I didn’t know about the Grateful Dead connection, but I know that Frank Zappa heard it. Steve Mason, who owned and ran Pinnacle distribution, went out to visit with Zappa to get rights to his catalogue or whatever, and he told me that Zappa was a fan of Bulgarian voices, or choirs. So he gave me an address and I sent Zappa a copy of the record and that was that. Joe Boyd called me up after I put the record out. It is weird that I am talking about Joe Boyd as I saw him here in Santa Fe, two days ago, doing readings from his book, with Robyn Hitchcock playing some songs. There were about 30 people there. Nothing ever changes! But Joe Boyd rang me up after I put the record out, and he was off to Bulgaria. There was going to be an annual competition or something, where people could walk in from over the hills and across the fields to a stage in the centre of a field and basically just get up there and sing.
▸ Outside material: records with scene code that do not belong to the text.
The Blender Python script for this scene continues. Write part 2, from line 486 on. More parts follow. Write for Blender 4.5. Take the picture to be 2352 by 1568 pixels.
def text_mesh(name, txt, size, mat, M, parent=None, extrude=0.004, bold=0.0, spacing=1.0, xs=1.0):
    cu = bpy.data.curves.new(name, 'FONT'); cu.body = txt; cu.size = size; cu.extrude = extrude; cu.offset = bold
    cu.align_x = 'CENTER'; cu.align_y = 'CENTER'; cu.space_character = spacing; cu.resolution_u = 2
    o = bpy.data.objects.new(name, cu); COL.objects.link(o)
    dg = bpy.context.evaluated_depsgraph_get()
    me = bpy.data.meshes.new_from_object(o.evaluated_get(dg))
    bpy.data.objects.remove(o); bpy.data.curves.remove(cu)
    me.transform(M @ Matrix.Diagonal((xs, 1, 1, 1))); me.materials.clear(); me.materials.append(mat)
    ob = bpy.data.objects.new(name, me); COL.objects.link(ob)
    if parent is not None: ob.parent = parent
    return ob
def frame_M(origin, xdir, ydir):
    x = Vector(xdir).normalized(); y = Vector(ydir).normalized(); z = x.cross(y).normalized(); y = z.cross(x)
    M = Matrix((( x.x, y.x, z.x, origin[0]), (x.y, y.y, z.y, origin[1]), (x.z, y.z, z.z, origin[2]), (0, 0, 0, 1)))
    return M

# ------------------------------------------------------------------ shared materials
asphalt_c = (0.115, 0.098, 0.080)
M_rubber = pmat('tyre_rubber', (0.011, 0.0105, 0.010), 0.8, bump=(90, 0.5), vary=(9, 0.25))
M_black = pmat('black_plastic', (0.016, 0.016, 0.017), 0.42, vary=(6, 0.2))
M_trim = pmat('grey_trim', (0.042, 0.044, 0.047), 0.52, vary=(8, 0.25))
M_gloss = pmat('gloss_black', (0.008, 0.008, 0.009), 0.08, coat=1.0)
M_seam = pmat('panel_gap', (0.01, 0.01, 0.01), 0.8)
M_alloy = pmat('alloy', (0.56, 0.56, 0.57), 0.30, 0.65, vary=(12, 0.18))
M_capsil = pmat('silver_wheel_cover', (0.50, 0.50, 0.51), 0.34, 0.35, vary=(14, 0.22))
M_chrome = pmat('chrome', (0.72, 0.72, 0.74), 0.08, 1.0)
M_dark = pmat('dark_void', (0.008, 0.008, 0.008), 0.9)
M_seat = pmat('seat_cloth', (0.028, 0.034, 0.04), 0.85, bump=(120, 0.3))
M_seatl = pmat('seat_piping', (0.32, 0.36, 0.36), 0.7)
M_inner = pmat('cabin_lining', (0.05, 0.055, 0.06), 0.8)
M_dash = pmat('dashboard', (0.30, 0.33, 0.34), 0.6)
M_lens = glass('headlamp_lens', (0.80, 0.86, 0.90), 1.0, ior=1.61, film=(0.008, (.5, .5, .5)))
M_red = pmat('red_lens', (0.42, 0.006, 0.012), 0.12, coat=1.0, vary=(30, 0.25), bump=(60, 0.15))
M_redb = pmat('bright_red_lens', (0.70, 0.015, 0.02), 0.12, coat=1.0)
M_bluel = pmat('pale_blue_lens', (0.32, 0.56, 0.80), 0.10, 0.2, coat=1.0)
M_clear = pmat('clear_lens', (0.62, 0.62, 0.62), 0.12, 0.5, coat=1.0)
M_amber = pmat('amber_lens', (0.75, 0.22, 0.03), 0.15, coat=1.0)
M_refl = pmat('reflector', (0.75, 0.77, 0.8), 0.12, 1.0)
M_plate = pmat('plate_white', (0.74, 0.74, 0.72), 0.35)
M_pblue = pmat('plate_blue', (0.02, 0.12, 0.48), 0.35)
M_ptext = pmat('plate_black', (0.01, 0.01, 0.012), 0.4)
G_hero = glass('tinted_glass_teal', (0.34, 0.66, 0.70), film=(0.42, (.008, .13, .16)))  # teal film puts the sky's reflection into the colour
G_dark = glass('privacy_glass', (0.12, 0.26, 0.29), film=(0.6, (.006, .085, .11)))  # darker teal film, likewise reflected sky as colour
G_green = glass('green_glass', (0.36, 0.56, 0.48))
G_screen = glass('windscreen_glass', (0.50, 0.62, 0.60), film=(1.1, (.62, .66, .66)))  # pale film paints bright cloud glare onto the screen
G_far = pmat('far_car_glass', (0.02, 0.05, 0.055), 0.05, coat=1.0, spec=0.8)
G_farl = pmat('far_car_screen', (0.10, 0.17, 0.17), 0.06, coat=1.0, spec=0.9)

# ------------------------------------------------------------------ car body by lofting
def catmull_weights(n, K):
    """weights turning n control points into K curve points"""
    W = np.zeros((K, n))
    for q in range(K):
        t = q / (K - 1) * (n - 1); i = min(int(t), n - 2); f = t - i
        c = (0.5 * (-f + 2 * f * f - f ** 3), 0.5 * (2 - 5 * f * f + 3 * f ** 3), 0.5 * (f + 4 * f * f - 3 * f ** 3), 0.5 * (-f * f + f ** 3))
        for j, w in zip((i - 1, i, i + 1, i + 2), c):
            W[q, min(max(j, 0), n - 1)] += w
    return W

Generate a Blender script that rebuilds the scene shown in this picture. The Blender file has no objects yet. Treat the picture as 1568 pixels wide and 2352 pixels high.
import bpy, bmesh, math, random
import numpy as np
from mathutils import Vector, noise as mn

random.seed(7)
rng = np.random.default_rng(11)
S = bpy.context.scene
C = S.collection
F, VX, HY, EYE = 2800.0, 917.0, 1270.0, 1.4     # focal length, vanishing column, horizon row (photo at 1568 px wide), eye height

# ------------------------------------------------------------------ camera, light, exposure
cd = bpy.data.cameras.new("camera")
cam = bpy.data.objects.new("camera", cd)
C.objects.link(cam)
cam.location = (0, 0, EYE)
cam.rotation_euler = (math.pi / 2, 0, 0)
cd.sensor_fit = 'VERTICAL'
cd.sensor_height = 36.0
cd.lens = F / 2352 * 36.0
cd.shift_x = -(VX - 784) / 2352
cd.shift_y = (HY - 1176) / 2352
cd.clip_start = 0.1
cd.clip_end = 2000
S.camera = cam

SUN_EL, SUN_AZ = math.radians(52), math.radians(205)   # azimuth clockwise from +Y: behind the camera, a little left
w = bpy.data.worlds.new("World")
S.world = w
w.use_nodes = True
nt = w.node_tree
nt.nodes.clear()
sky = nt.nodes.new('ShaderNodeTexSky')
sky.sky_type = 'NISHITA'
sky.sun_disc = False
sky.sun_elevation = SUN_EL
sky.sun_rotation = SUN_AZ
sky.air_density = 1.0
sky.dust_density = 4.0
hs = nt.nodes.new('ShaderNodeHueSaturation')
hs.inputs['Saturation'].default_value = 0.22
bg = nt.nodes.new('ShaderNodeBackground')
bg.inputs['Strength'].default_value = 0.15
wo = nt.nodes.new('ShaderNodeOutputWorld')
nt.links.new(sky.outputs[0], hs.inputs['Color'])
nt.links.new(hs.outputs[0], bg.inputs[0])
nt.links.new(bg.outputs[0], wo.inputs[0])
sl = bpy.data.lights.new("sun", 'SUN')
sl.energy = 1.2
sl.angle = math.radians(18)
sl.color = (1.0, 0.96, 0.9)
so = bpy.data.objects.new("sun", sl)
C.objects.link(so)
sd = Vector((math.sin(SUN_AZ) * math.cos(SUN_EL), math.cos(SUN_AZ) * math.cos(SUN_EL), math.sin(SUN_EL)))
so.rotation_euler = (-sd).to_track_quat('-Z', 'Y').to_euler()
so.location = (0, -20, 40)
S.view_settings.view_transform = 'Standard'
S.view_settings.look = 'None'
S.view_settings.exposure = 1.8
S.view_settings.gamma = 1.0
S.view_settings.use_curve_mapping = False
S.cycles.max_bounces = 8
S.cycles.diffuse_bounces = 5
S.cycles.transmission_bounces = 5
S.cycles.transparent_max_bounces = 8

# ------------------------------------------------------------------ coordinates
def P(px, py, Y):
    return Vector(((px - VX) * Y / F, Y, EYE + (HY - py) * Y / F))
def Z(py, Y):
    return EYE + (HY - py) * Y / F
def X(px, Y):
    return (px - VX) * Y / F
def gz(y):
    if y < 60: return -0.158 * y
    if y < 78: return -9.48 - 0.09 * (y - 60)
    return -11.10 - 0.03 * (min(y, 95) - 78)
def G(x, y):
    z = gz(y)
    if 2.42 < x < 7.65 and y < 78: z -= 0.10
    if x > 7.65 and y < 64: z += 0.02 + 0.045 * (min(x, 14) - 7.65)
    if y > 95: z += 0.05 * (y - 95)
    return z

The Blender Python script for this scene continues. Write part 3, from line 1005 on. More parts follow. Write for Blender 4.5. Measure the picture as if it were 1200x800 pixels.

I didn’t go with him, but a couple months later I did go to his house for a little soiree, where he was showing video from that, which he was very pleasured about. It puzzles me. Joe Boyd was involved with everything in the 60s and I am certain he would known of some recordings or of that technique way before me, and I was surprised that he had not already been involved, as he worked with Trio Bulgarka and whatever else he did, and in Hungary as well. I think it was just very difficult to find. There was an awareness of it in the 60s, but I have no idea why it hadn’t reached more people. I have no idea why it hadn’t reached my ears. I don’t know, and don’t care, but I’m damn glad it did! And I’m really damn glad that it became part of the 4AD legacy. I am really pleased and proud of that.
In anticipation of this, talking to you, I listened to the first volume yesterday. It’s timeless. It was timeless, it is timeless, and it always will be timeless.